The hypothetical pastebin service must take a non-zero time to respond, because the attacker must have enough time to splice in the client's real connection before the server transmits the pastebin's contents. The new client-to-server connection must be negotiated before the client observes the HELLO block, because that is the point at which the client will ask the TLS transport for the peer certificate in use, and that cert must match the expected tubid for negotiation to proceed. Foolscap's use of eventual-send in method dispatch probably makes this easier to accomplish.
The attack can only be carried out against users of the same Tub as the pastebin service.
A Tahoe storage server could probably be used as a pastebin service. However, Tahoe's end-to-end nature means clients don't send many high-value secrets to a storage server (really just the write-enabler, and lease renew/expire secrets), making this a fairly uninteresting place to attack. I don't believe that foolscap "Gifts" (third-party references) could be used to extend this attack to point at an alternate server: nothing the client sees will cause it to send any secrets that it didn't intend to reveal to the target Tub.

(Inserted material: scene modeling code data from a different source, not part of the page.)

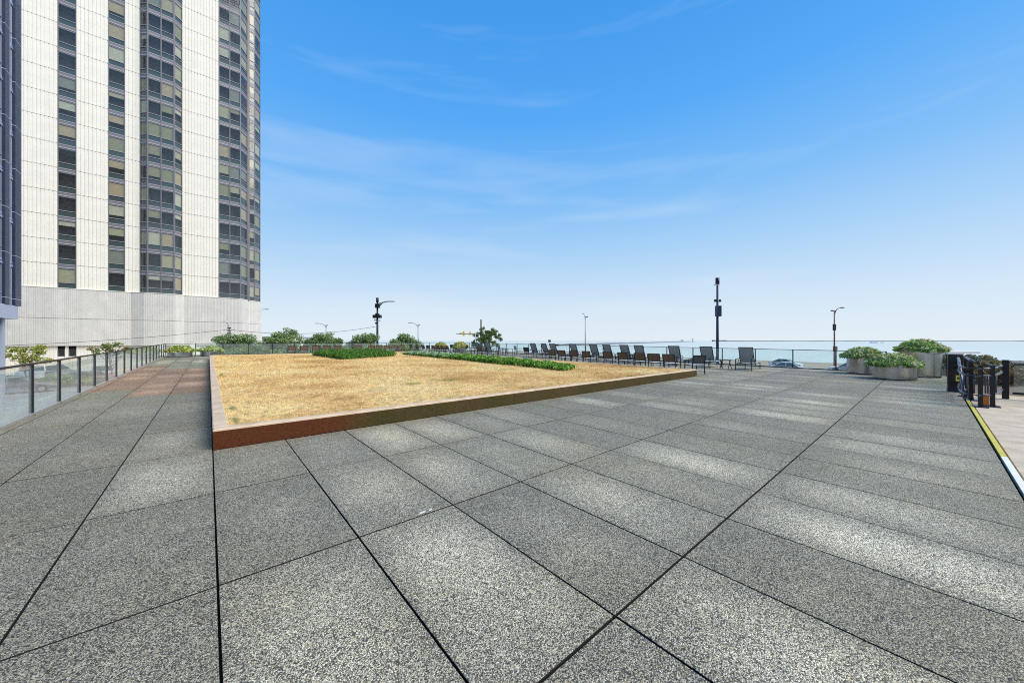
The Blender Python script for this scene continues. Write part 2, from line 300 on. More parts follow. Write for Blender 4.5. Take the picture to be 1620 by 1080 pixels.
# ---------------------------------------------------------------- mesh builder
class MB:
    def __init__(s): s.v = []; s.f = []; s.mi = []; s.m = 0; s.sm = []
    def add(s, vs, fs, smooth=False):
        b = len(s.v); s.v += [tuple(x) for x in vs]
        for f in fs: s.f.append(tuple(b+i for i in f)); s.mi.append(s.m); s.sm.append(smooth)
        return s
    def box(s, x0, x1, y0, y1, z0, z1):
        return s.add([(x0,y0,z0),(x1,y0,z0),(x1,y1,z0),(x0,y1,z0),(x0,y0,z1),(x1,y0,z1),(x1,y1,z1),(x0,y1,z1)],
                     [(0,3,2,1),(4,5,6,7),(0,1,5,4),(1,2,6,5),(2,3,7,6),(3,0,4,7)])
    def cbox(s, x0, x1, y0, y1, z0, z1, c):      # box with a chamfered top edge
        side = s.side if hasattr(s, 'side') else s.m
        v = [(x0,y0,z0),(x1,y0,z0),(x1,y1,z0),(x0,y1,z0),(x0,y0,z1-c),(x1,y0,z1-c),(x1,y1,z1-c),(x0,y1,z1-c),(x0+c,y0+c,z1),(x1-c,y0+c,z1),(x1-c,y1-c,z1),(x0+c,y1-c,z1)]
        f = [(0,3,2,1)]
        for a, b in ((0,1),(1,2),(2,3),(3,0)): f += [(a,b,b+4,a+4),(a+4,b+4,b+8,a+8)]
        s.add(v, f+[(8,9,10,11)]); b = len(s.f)-10
        for k in (b+1, b+3, b+5, b+7): s.mi[k] = side
        return s
    def bar(s, a, b, w, h=None, up=(0,0,1)):     # rectangular bar between two points
        h = h or w; a, b = Vector(a), Vector(b); d = (b-a).normalized(); u = Vector(up)
        if abs(d.dot(u)) > .98: u = Vector((1,0,0))
        x = d.cross(u).normalized(); y = x.cross(d).normalized()
        vs = []
        for p in (a, b):
            for sx, sy in ((-1,-1),(1,-1),(1,1),(-1,1)): vs.append(p+x*sx*w/2+y*sy*h/2)
        return s.add(vs, [(3,2,1,0),(4,5,6,7),(0,1,5,4),(1,2,6,5),(2,3,7,6),(3,0,4,7)])
    def tube(s, pts, r, n=8, cap=True):
        pts = [Vector(p) for p in pts]; rs = r if isinstance(r, (list, tuple)) else [r]*len(pts)
        vs = []; fs = []; prev = None
        for i, p in enumerate(pts):
            d = (pts[min(i+1, len(pts)-1)]-pts[max(i-1, 0)]).normalized()
            if prev is None:
                u = Vector((0,0,1)) if abs(d.z) < .9 else Vector((1,0,0)); x = d.cross(u).normalized()
            else: x = (prev - d*prev.dot(d)).normalized()
            prev = x; y = d.cross(x)
            for k in range(n):
                a = 2*math.pi*k/n; vs.append(p+(x*math.cos(a)+y*math.sin(a))*rs[i])
        for i in range(len(pts)-1):
            for k in range(n): fs.append((i*n+k, i*n+(k+1)%n, (i+1)*n+(k+1)%n, (i+1)*n+k))
        s.add(vs, fs, True)
        if cap:
            b = len(s.v)-len(vs); s.f.append(tuple(b+k for k in range(n))[::-1]); s.mi.append(s.m); s.sm.append(False)
            s.f.append(tuple(b+(len(pts)-1)*n+k for k in range(n))); s.mi.append(s.m); s.sm.append(False)
        return s
    def lathe(s, prof, n=32, c=(0,0,0)):
        vs = [(c[0]+r*math.cos(2*math.pi*k/n), c[1]+r*math.sin(2*math.pi*k/n), c[2]+z) for r, z in prof for k in range(n)]
        fs = [(i*n+k, i*n+(k+1)%n, (i+1)*n+(k+1)%n, (i+1)*n+k) for i in range(len(prof)-1) for k in range(n)]
        return s.add(vs, fs, True)
    def prism(s, poly, z0, z1):
        n = len(poly); vs = [(x,y,z0) for x,y in poly]+[(x,y,z1) for x,y in poly]
        return s.add(vs, [(i,(i+1)%n,n+(i+1)%n,n+i) for i in range(n)]+[tuple(range(n))[::-1], tuple(range(n,2*n))])
    def mesh(s, name, mats, slope=False):
        me = bpy.data.meshes.new(name)
        vs = [(x,y,z+SL*y) for x,y,z in s.v] if slope else s.v
        me.from_pydata(vs, [], s.f)
        for m in (mats if isinstance(mats, (list, tuple)) else [mats]): me.materials.append(M[m] if isinstance(m, str) else m)
        me.polygons.foreach_set('material_index', s.mi); me.polygons.foreach_set('use_smooth', s.sm); me.update(); return me
    def obj(s, name, mats, parent=None, loc=(0,0,0), rz=0, slope=False): return link(name, s.mesh(name, mats, slope), parent, loc, rz)
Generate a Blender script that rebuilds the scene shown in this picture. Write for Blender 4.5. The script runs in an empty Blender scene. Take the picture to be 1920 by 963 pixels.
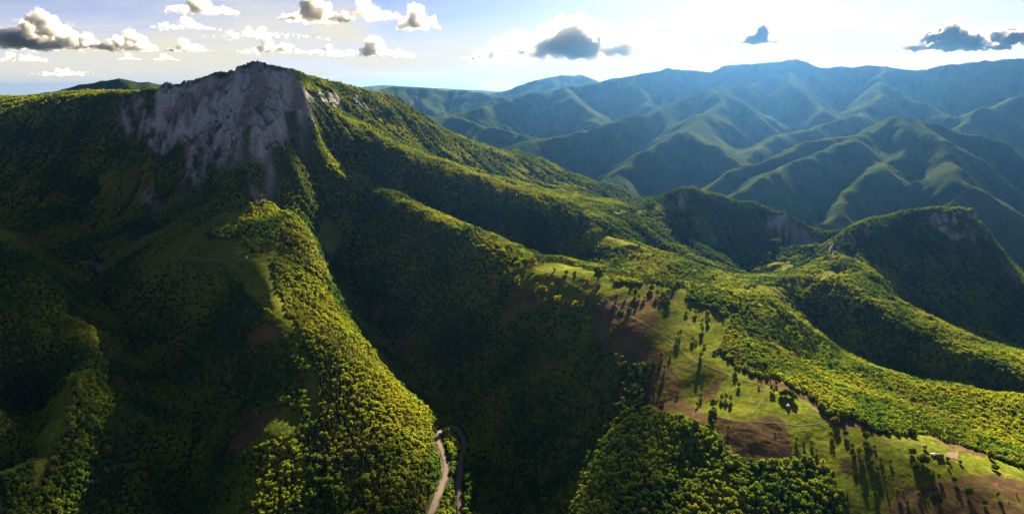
import bpy, bmesh, math, random
import numpy as np
from mathutils import Vector, Matrix

# ------------------------------------------------------------------ camera
W0, H0, F0 = 1920.0, 963.0, 1251.0          # photograph size and focal length in its pixels
PITCH = math.radians(14.2)
scene = bpy.context.scene
COL = scene.collection
cam_data = bpy.data.cameras.new("camera")
cam_data.sensor_width = 36.0
cam_data.lens = 36.0 * F0 / W0
cam_data.clip_start = 5.0
cam_data.clip_end = 200000.0
cam = bpy.data.objects.new("camera", cam_data)
cam.rotation_euler = (math.radians(90) - PITCH, 0, 0)
COL.objects.link(cam)
scene.camera = cam

# ------------------------------------------------------------------ sky, sun, exposure
SUN_AZ = math.radians(19.0)                  # clockwise from +Y
SUN_EL = math.radians(21.5)
world = bpy.data.worlds.new("World")
scene.world = world
world.use_nodes = True
wn, wl = world.node_tree.nodes, world.node_tree.links
wn.clear()
w_out = wn.new("ShaderNodeOutputWorld")
w_bg = wn.new("ShaderNodeBackground")
w_sky = wn.new("ShaderNodeTexSky")
w_sky.sky_type = 'NISHITA'
w_sky.sun_disc = False
w_sky.sun_elevation = SUN_EL
w_sky.sun_rotation = SUN_AZ
w_sky.altitude = 0
w_sky.air_density = 0.12
w_sky.dust_density = 0.11
w_sky.ozone_density = 4.0
w_bg.inputs["Strength"].default_value = 0.05
# thin high veil of cloud, whiter toward the horizon, the same all round
w_tc = wn.new("ShaderNodeTexCoord")
w_sep = wn.new("ShaderNodeSeparateXYZ"); wl.new(w_tc.outputs["Generated"], w_sep.inputs[0])
w_add = wn.new("ShaderNodeMath"); w_add.operation = 'ADD'; w_add.inputs[1].default_value = 0.10
w_abs = wn.new("ShaderNodeMath"); w_abs.operation = 'ABSOLUTE'
wl.new(w_sep.outputs["Z"], w_abs.inputs[0]); wl.new(w_abs.outputs[0], w_add.inputs[0])
w_div = wn.new("ShaderNodeVectorMath"); w_div.operation = 'DIVIDE'
w_cmb = wn.new("ShaderNodeCombineXYZ")
for k in range(3):
    wl.new(w_add.outputs[0], w_cmb.inputs[k])
wl.new(w_tc.outputs["Generated"], w_div.inputs[0]); wl.new(w_cmb.outputs[0], w_div.inputs[1])
w_noise = wn.new("ShaderNodeTexNoise"); w_noise.inputs["Scale"].default_value = 0.55; w_noise.inputs["Detail"].default_value = 7
w_noise.inputs["Roughness"].default_value = 0.6; w_noise.inputs["Distortion"].default_value = 0.6
wl.new(w_div.outputs[0], w_noise.inputs["Vector"])
w_nr = wn.new("ShaderNodeMapRange"); w_nr.inputs["From Min"].default_value = 0.38; w_nr.inputs["From Max"].default_value = 0.70
w_nr.inputs["To Min"].default_value = 0.0; w_nr.inputs["To Max"].default_value = 0.70
wl.new(w_noise.outputs["Fac"], w_nr.inputs["Value"])
w_el = wn.new("ShaderNodeMapRange"); w_el.inputs["From Min"].default_value = 0.0; w_el.inputs["From Max"].default_value = 0.14
w_el.inputs["To Min"].default_value = 0.85; w_el.inputs["To Max"].default_value = 0.04
w_el.interpolation_type = 'SMOOTHSTEP'
wl.new(w_abs.outputs[0], w_el.inputs["Value"])
w_fac = wn.new("ShaderNodeMath"); w_fac.operation = 'ADD'; w_fac.use_clamp = True
w_thin = wn.new("ShaderNodeMapRange"); w_thin.inputs["From Min"].default_value = 0.10; w_thin.inputs["From Max"].default_value = 0.45
w_thin.inputs["To Min"].default_value = 1.0; w_thin.inputs["To Max"].default_value = 0.0       # the veil thins out overhead
wl.new(w_abs.outputs[0], w_thin.inputs["Value"])
w_str = wn.new("ShaderNodeMath"); w_str.operation = 'MULTIPLY'
wl.new(w_nr.outputs[0], w_str.inputs[0]); wl.new(w_thin.outputs[0], w_str.inputs[1])
wl.new(w_str.outputs[0], w_fac.inputs[0]); wl.new(w_el.outputs[0], w_fac.inputs[1])
w_mix = wn.new("ShaderNodeMix"); w_mix.data_type = 'RGBA'
w_mix.inputs[7].default_value = (3.15, 2.95, 2.4, 1)
wl.new(w_fac.outputs[0], w_mix.inputs[0]); wl.new(w_sky.outputs[0], w_mix.inputs[6])
wl.new(w_mix.outputs[2], w_bg.inputs[0])
wl.new(w_bg.outputs[0], w_out.inputs[0])

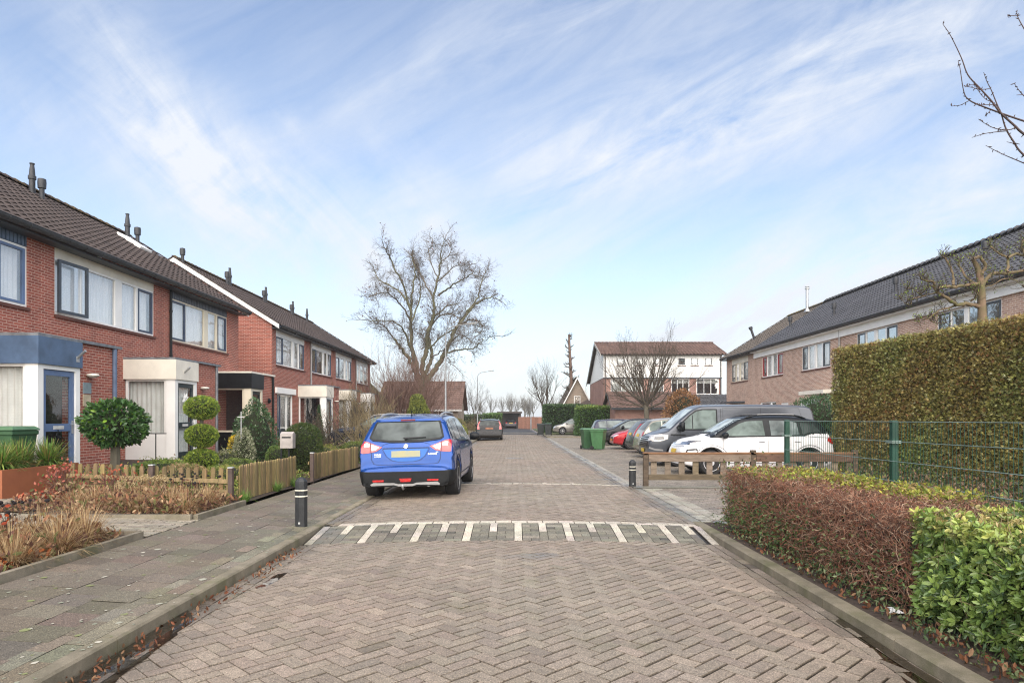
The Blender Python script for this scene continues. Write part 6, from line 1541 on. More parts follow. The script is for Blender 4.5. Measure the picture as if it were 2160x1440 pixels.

There might be a way to use Foolscap error messages as a pastebin GET service, for example the
"method 'foo' not defined in RIBlah"
error message, using a carefully constructed long method name. The token sequence generated by this would be more complex and require more careful balancing, and any occurrences of a double-newline in the message would break the attack. On the other hand, using a third-party reference in the arguments of a benign message call (which then fails to resolve with a carefully-constructed failure argument) would allow the attacker to control both the timing and the content of the message that gets sent to the client.